Von Hubert Grundner, Obergiesing

"Besonders stolz bin ich auf den Weißenseepark. Wenn man da heute hingeht und schaut, wie die Menschen sich darauf tummeln, das ist wirklich ein Vergnügen." Carmen Dullinger-Oßwald (Grüne), der Vorsitzenden des Bezirksausschusses Obergiesing-Fasangarten, ist die Freude anzumerken, die ihr dieses grüne Juwel im Herzen Giesings bereitet. Entstanden ist es in einem mehrjährigen Prozess während dreier Bauabschnitte. Heute steht der "runderneuerte" Park für einen - im wörtlichen Sinne - Zuwachs an Lebensqualität wie kaum ein anderes der vielen kleinen und großen Projekte, die mithilfe des Bund-Länder-Förderprogramms der "Sozialen Stadt" realisiert werden konnten. 15 Jahre nach den Startschuss ist es Ende 2020 ausgelaufen. Grund genug für die Verantwortlichen und direkt Beteiligten, Bilanz zu ziehen - eine durchwegs positive.

Es war eine Premiere für die Münchner Gesellschaft für Stadterneuerung (MGS), als sie 2005 mit dem Stadtteilmanagement in Giesing beauftragt wurde. Der Gedanke dahinter: Im Sanierungsgebiet "Tegernseer Landstraße/Chiemgaustraße" sollten die Fäden der verschiedenen lokalen Sanierungsmaßnahmen an einer Stelle zusammenlaufen. Bis dahin bestand die angestammte Rolle der MGS in der Projektentwicklung und -durchführung von städtebaulichen Sanierungsmaßnahmen wie zum Beispiel in Haidhausen. Die MGS selbst ist eine Tochter der städtischen Wohnungsgesellschaft GWG.

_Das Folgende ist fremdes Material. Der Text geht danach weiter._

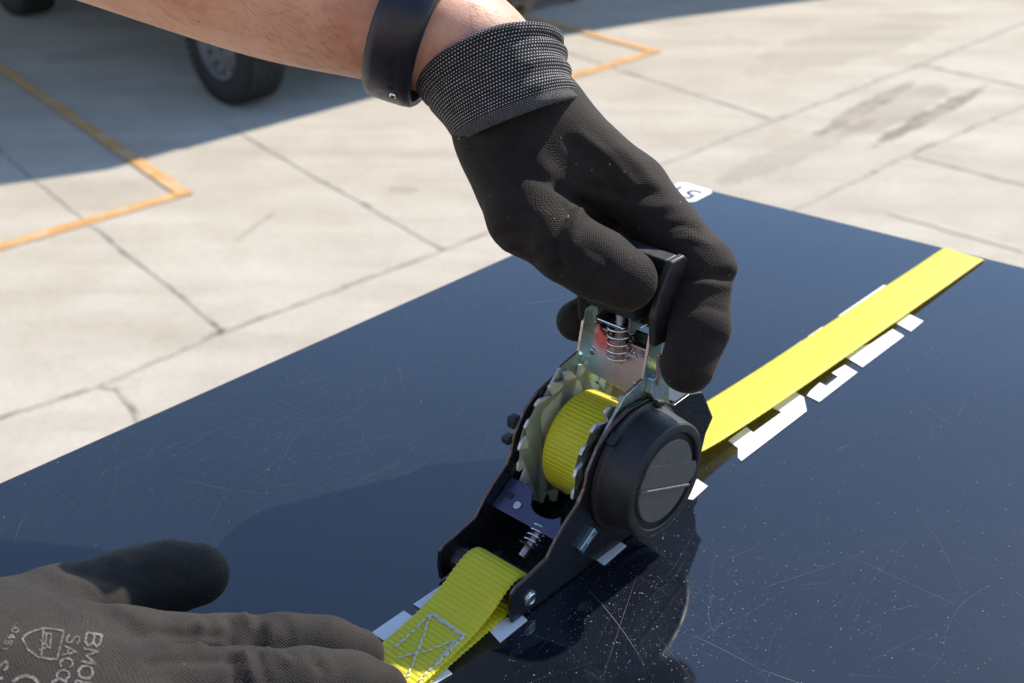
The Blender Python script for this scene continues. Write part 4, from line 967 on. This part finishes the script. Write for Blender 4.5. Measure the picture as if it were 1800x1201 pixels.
# ------------------------------------------------------------------ off-road vehicle in the shade (only wheels reach into the frame)
FW = np.array([.69, -.724]); SN = np.array([-.724, -.69])
gc = G(390, 184)[:2]; O2 = gc - FW * 1.62 - SN * .93
car = empty('off_road_car', (*O2, GZ), math.atan2(FW[1], FW[0]))
tag(car, 'dark off-road car standing in the shade, its front wheel on the concrete', 'car')
MRUB = simple('tyre_rubber', (.014, .014, .015), .85, nscale=40, var=.3); MCAR = simple('dark_car_paint', (.03, .035, .04), .3, nscale=5, var=.05); MRIM = simple('grey_steel_rim', (.19, .19, .185), .5, .5, nscale=20); MGLS = simple('car_glass', (.01, .012, .014), .06)
RW = .41
def wheel(x, side):
    a0_ = side * .93; w_ = -side
    wh = empty('wheel', (x, -a0_ , RW), 0, car)
    W_ = .26
    tp = [(0.0, .235), (.004, .25), (-.004, .29), (-.002, .335), (.012, .375), (.03, .398), (.05, .402), (W_ / 2, .404), (W_ - .05, .402), (W_ - .03, .398), (W_ - .012, .375), (W_, .33), (W_, .235)]
    tb_ = MB().lathe([(w_ * a, r) for a, r in tp], (0, 0), 72)
    for i in range(46):
        t = 2 * math.pi * i / 46; M = Matrix.Rotation(-t, 4, 'Y')
        for j, (ya, yb) in enumerate(((.018, .075), (.088, .14), (.152, .204), (.216, .272))):
            of = .5 * (j % 2) * 2 * math.pi / 46; M2 = Matrix.Rotation(-t - of, 4, 'Y')
            tb_.box(.396, .412, min(-w_ * ya, -w_ * yb), max(-w_ * ya, -w_ * yb), -.018, .018, M2)
        tb_.box(.365, .399, min(-w_ * .004, -w_ * .03), max(-w_ * .004, -w_ * .03), -.014, .014, M)
    tb_.build('tyre', MRUB, wh, autos=50)
    MB().lathe([(w_ * .02, .236), (w_ * .004, .236), (w_ * .006, .222), (w_ * .05, .205), (w_ * .055, .16), (w_ * .03, .12), (w_ * .03, .055), (w_ * .005, .05), (w_ * .0, .001)], (0, 0), 64).build('rim', MRIM, wh, autos=35)
    for i in range(12):
        t = 2 * math.pi * i / 12; c = Vector((.182 * math.cos(t), -w_ * .0508, .182 * math.sin(t))); MB().cyl(c, c + Vector((0, w_ * .006, 0)), .017, 16).build('rim_hole', MDARK, wh)
    for i in range(5):
        t = 2 * math.pi * i / 5; c = Vector((.08 * math.cos(t), -w_ * .03, .08 * math.sin(t))); MB().cyl(c, c + Vector((0, w_ * .02, 0)), .012, 12).build('wheel_nut', MST2, wh)
for x_ in (1.62, -1.62):
    for s_ in (1, -1): wheel(x_, s_)
def arch(cx, r=.50, z0=.64, n=10):
    a = math.asin((z0 - .41) / r); return [(cx + r * math.cos(t), .41 + r * math.sin(t)) for t in np.linspace(a, math.pi - a, n)]
prof = [(2.02, .64)] + arch(1.62) + [(.9, .60), (-.9, .60)] + arch(-1.62) + [(-2.35, .66), (-2.35, 1.12), (-2.28, 1.16), (.62, 1.14), (1.9, 1.06), (2.05, .95)]
MB().ext(prof, -.88, .88).build('body', MCAR, car, bevel=.02)
MB().ext([(-2.25, 1.16), (.55, 1.15), (.15, 1.74), (-.1, 1.80), (-2.15, 1.80)], -.78, .78).build('cabin', MCAR, car, bevel=.03)
for s_ in (1, -1): MB().ext([(-1.95, 1.22), (.30, 1.22), (.02, 1.66), (-1.95, 1.66)], s_ * .782, s_ * .79).build('side_window', MGLS, car)
MB().box(2.03, 2.14, -.80, .80, .66, .82).build('front_bumper', MRUB, car, bevel=.02)
for s_ in (1, -1):
    MB().box(2.035, 2.07, s_ * .62 - .12, s_ * .62 + .12, .84, .95).build('headlight', MST2, car, bevel=.02)
    MB().box(-.9, .9, s_ * .86 - .04, s_ * .86 + .04, .52, .59).build('side_step', MRUB, car, bevel=.01)
MB().box(-2.2, 1.9, -.45, .45, .42, .62).build('chassis', MRUB, car, bevel=.02)

# ------------------------------------------------------------------ pallet, unseen shade caster, added bounce wall behind the camera
MWD = simple('weathered_wood', (.24, .17, .11), .85, nscale=14, var=.35, bumpd=.002)
pp = G(930, 24); F1 = np.array([.712, .702]); F1 /= np.linalg.norm(F1)
pal = empty('wooden_pallet', (pp[0], pp[1], GZ), math.atan2(F1[1], F1[0]))
tag(pal, 'weathered wooden pallet standing in the shade behind the wrist', 'pallet')
for i in (-1, 0, 1):
    for j in (0, 1, 2): MB().box(i * .62 - .055, i * .62 + .055, j * .45, j * .45 + .10, .002, .092).build('block', MWD, pal, bevel=.004)
for j in range(3): MB().box(-.70, .70, j * .45 - .005, j * .45 + .105, .092, .112).build('stringer_board', MWD, pal, bevel=.003)
for i in range(9): MB().box(-.70 + i * .165, -.70 + i * .165 + .10, -.012, 1.02, .112, .132).build('deck_board', MWD, pal, bevel=.003)
can = empty('shade_canopy', (3, 16, GZ)); tag(can, 'unseen flat roof shaped to cast the shade over the far bays', 'shade_canopy')
hC = 3.6; off = np.array([math.cos(SUN_AZ), math.sin(SUN_AZ)]) * hC / math.tan(SUN_EL)
edge = [(-9, 3.6), (-2.94, 6.74), (-2.23, 7.06), (-1.95, 7.35), (-1.35, 8.9), (.02, 9.69), (.269, 9.81), (1.332, 10.46), (2.484, 11.01), (14, 16.2)]  # unseen roof outline worked back from the shadow edge on the ground
pts = [np.array(e) + off for e in edge] + [np.array((14, 30)), np.array((-16, 30)), np.array((-16, 3.6))]
n_ = len(pts); V = [(p[0] - 3, p[1] - 16, hC) for p in pts] + [(p[0] - 3, p[1] - 16, hC + .2) for p in pts]
mesh('shade_canopy_roof', V, [tuple(range(n_))[::-1], tuple(range(n_, 2 * n_)), *[(i, (i + 1) % n_, (i + 1) % n_ + n_, i + n_) for i in range(n_)]], simple('shade_canopy_steel', (.4, .4, .4), .5, nscale=2), can)
for x, y in ((-8, 14), (0, 17), (9, 21), (-8, 26), (0, 28), (9, 29)): MB().box(x - 3.1, x - 2.9, y - 16.1, y - 15.9, 0, hC).build('post', MRIM, can)
bld = empty('bounce_building', (0, -11, GZ)); tag(bld, 'unseen tan building added behind the camera for warm bounce light', 'building')
MWALL = simple('tan_render', (.56, .44, .34), .9, nscale=1.5, var=.08)  # tan wall added out of view to bounce warm light onto camera-facing sides
MB().box(-18, 18, -8, 0, 0, 7).build('wall', MWALL, bld, bevel=.02)
MB().box(-18.3, 18.3, -8.3, .3, 7.002, 7.3).build('roof', MRIM, bld, bevel=.02)
for x in (-12, -4, 4, 12):
    MB().box(x - 1.6, x + 1.6, .003, .06, 0, 3.6).build('roller_door', simple('door_steel', (.45, .45, .44), .5, nscale=3), bld, bevel=.01)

Der Auftrag für die MGS lautete, zwischen übergeordneten Zielen und lokalen Interessen zu vermitteln. Zu dem Zweck wurden Planungsprozesse moderiert sowie Bürger und Zivilgesellschaft zur Mitwirkung und zur Umsetzung eigener Ideen motiviert. Mit dem Stadtteilladen Giesing an der Tegernseer Landstraße 113 wurde dafür 2006 eine zentrale Anlaufstelle eingerichtet. Entscheidendes Merkmal der Stadtteilsanierung gemäß des Städtebauförderungsprogramms "Soziale Stadt" war es demnach, eine ganzheitliche Entwicklung im Zusammenspiel der Themenfelder Soziales, Öffentlicher Raum, Verkehr, Handel oder Kultur unter Einbeziehung von Bürgern, Zivilgesellschaft, Stadtverwaltung und Politik in Gang zu bringen. "Wenn die MGS in einem Gebiet aktiv wird, wird dort keine Vorstellung von Stadtteilentwicklung von außen diktiert. Unser Ziel ist immer, gemeinsam und organisch die Voraussetzungen für ein gutes Wohnumfeld, attraktive öffentlicher Räume und ein aktives Stadtteilleben zu schaffen", beschreibt MGS-Geschäftsführer Christian Amlong diesen Prozess.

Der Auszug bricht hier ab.